Another church had a large building in the middle of town. With 300 members, many of whom were retired, the church budget was strained by the needs of the building. The age of the congregation and its heavy dependence on investment income to maintain the building had led to desperation. Gloomy scenarios were often the topic of conversation.

The congregation made the effort to imagine how the building could be an asset instead of a drain. It decided to open a thrift shop in an old parlor. The shop took donations and consignment items and would aid those who needed goods at low prices and, it was hoped, generate income. In the first year the thrift shop earned $30,000 and is projected to take in $50,000 the next.

In addition to providing this welcome revenue, the shop fulfilled another part of its mission statement: it helped victims of fire, flood, or other disasters by providing free clothing and household items.

The thrift shop ministry led to an outpouring of volunteers from the church who were delighted to be doing something concrete to help the church and the community at the same time. Instead of seeing their building as a burden, this congregation now sees it as a tool for mission.

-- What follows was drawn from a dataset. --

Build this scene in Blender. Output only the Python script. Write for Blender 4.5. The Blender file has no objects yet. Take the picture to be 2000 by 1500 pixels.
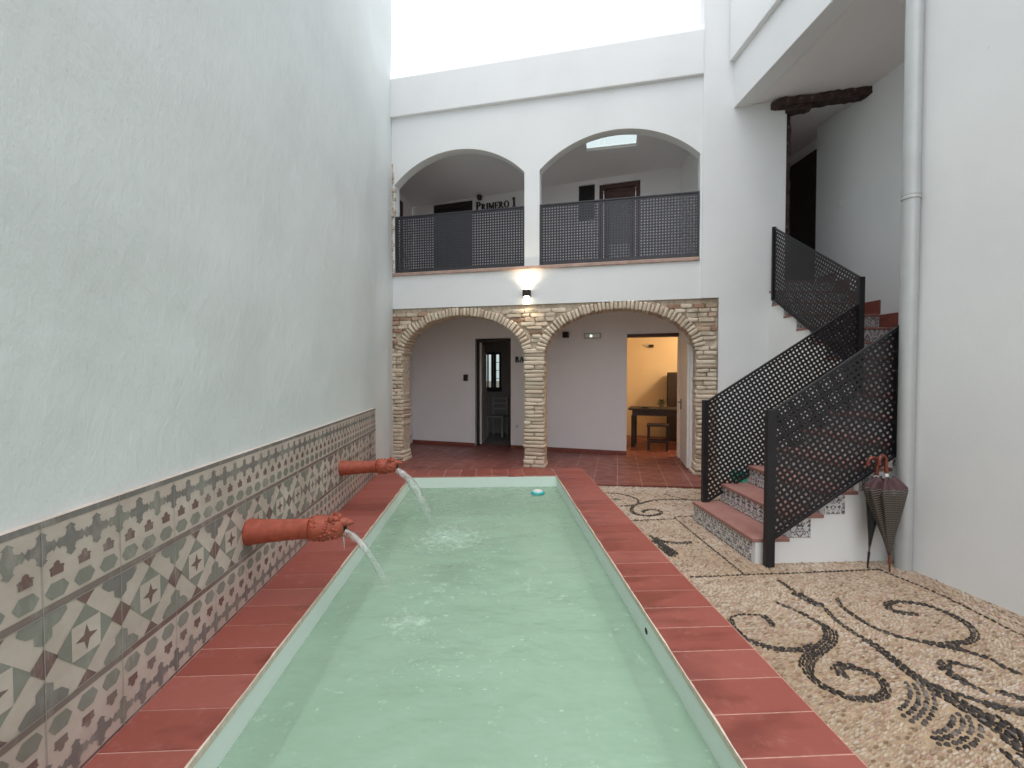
import bpy, bmesh, math, random
import numpy as np
from mathutils import Vector, Matrix, noise
R = math.radians
random.seed(7)
rng = np.random.default_rng(11)
sc = bpy.context.scene
COL = sc.collection

# ------------------------------------------------------------------ camera, sky, sun, exposure
cam_d = bpy.data.cameras.new('camera')
cam = bpy.data.objects.new('camera', cam_d)
COL.objects.link(cam)
cam.location = (0, 0, 1.4)
cam.rotation_euler = (R(90 - 1.367), 0, R(-2.797))
cam_d.sensor_fit = 'HORIZONTAL'
cam_d.sensor_width = 36
cam_d.lens = 15.84
cam_d.clip_start = 0.05
cam_d.clip_end = 1000
sc.camera = cam

SUN_EL, SUN_AZ = R(77), R(190)
world = bpy.data.worlds.new('World')
sc.world = world
world.use_nodes = True
wt = world.node_tree
bg = wt.nodes['Background']
sky = wt.nodes.new('ShaderNodeTexSky')
sky.sky_type = 'NISHITA'
sky.sun_disc = False
sky.sun_elevation = SUN_EL
sky.sun_rotation = SUN_AZ
sky.air_density = 1.0
sky.dust_density = 4.0
sky.ozone_density = 1.0
hs = wt.nodes.new('ShaderNodeHueSaturation')      # the cloud deck greys the sky
hs.inputs['Saturation'].default_value = 0.30
wt.links.new(sky.outputs[0], hs.inputs['Color'])
cloud = wt.nodes.new('ShaderNodeMix')             # an even layer of bright cloud over the clear sky
cloud.data_type = 'RGBA'
cloud.inputs[0].default_value = 0.5
cloud.inputs[7].default_value = (6.0, 6.25, 6.5, 1)
wt.links.new(hs.outputs[0], cloud.inputs[6])
wt.links.new(cloud.outputs[2], bg.inputs['Color'])
bg.inputs['Strength'].default_value = 0.15

sun_d = bpy.data.lights.new('sun', 'SUN')
sun = bpy.data.objects.new('sun', sun_d)
COL.objects.link(sun)
sun_d.energy = 0.5
sun_d.angle = R(60)
sun_d.color = (1.0, 0.97, 0.93)
sdir = Vector((math.sin(SUN_AZ) * math.cos(SUN_EL), math.cos(SUN_AZ) * math.cos(SUN_EL), math.sin(SUN_EL)))
sun.rotation_euler = sdir.to_track_quat('Z', 'Y').to_euler()
sun.location = sdir * 30

sc.view_settings.view_transform = 'Standard'
sc.view_settings.look = 'None'
sc.view_settings.exposure = 0.98
sc.view_settings.gamma = 1
sc.render.engine = 'CYCLES'
sc.cycles.use_denoising = True
sc.cycles.max_bounces = 10
sc.cycles.diffuse_bounces = 6
sc.cycles.transparent_max_bounces = 24
sc.cycles.caustics_reflective = False
sc.cycles.caustics_refractive = False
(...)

Once we shift from thinking of property as a problem to recognizing its potential, we may find new ways to balance budgets and live out our mission. The approach can also help unite energies in the congregation: those who pour over financial statements and those committed to outreach can combine their efforts.

Congregations can learn to be more intentional about how their properties are used. Instead of being apologetic about their space, they should resist the temptation to undervalue or even give away their real estate. When they do this, they may discover that they have a treasure buried in their walls.